The inaugural activity in this area was the ITU-R resolution enabling unlicensed devices to share spectrum with defense radar in the 5GHz band, by sensing the band and verifying its availability. Intel was key in negotiations with the US Government in determining the specific specifications to assure safe use, and also the international negotiations at the subsequent World Radio Conference that resulted in a WRC Resolution permitting such use on a Global basis. This resolution quickly codified into US and EC regulations in November 2003.

In addition, the FCC has initiated several proceedings such as a Notice of Inquiry exploring the opportunistic use of unused TV channels by unlicensed devices, and a Cognitive Radio and Second SDR Notice of Proposed Rulemaking that proposes among other things, using unlicensed devices with cognitive abilities to transmit at higher power.

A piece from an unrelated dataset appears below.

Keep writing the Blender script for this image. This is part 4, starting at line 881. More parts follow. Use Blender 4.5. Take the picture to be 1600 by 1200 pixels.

Cognitive abilities are also being investigated for licensed application such as allowing licensed spectrum users to lease and exchange spectrum on an opportunistic basis.


Using the low-cost and high-volume advantages of standard CMOS processes, wireless connectivity may soon be made ubiquitous – and ultimately, easier for the end-user. Innovative techniques such as reconfigurable radio architecture, smart antenna systems, and agile radios that adapt themselves to the conditions around them may soon become a reality. Intel and others in industry and government are working for more efficient use of the spectrum on a global basis, and to enable new spectrum management techniques and regulations that will foster innovative radio technologies.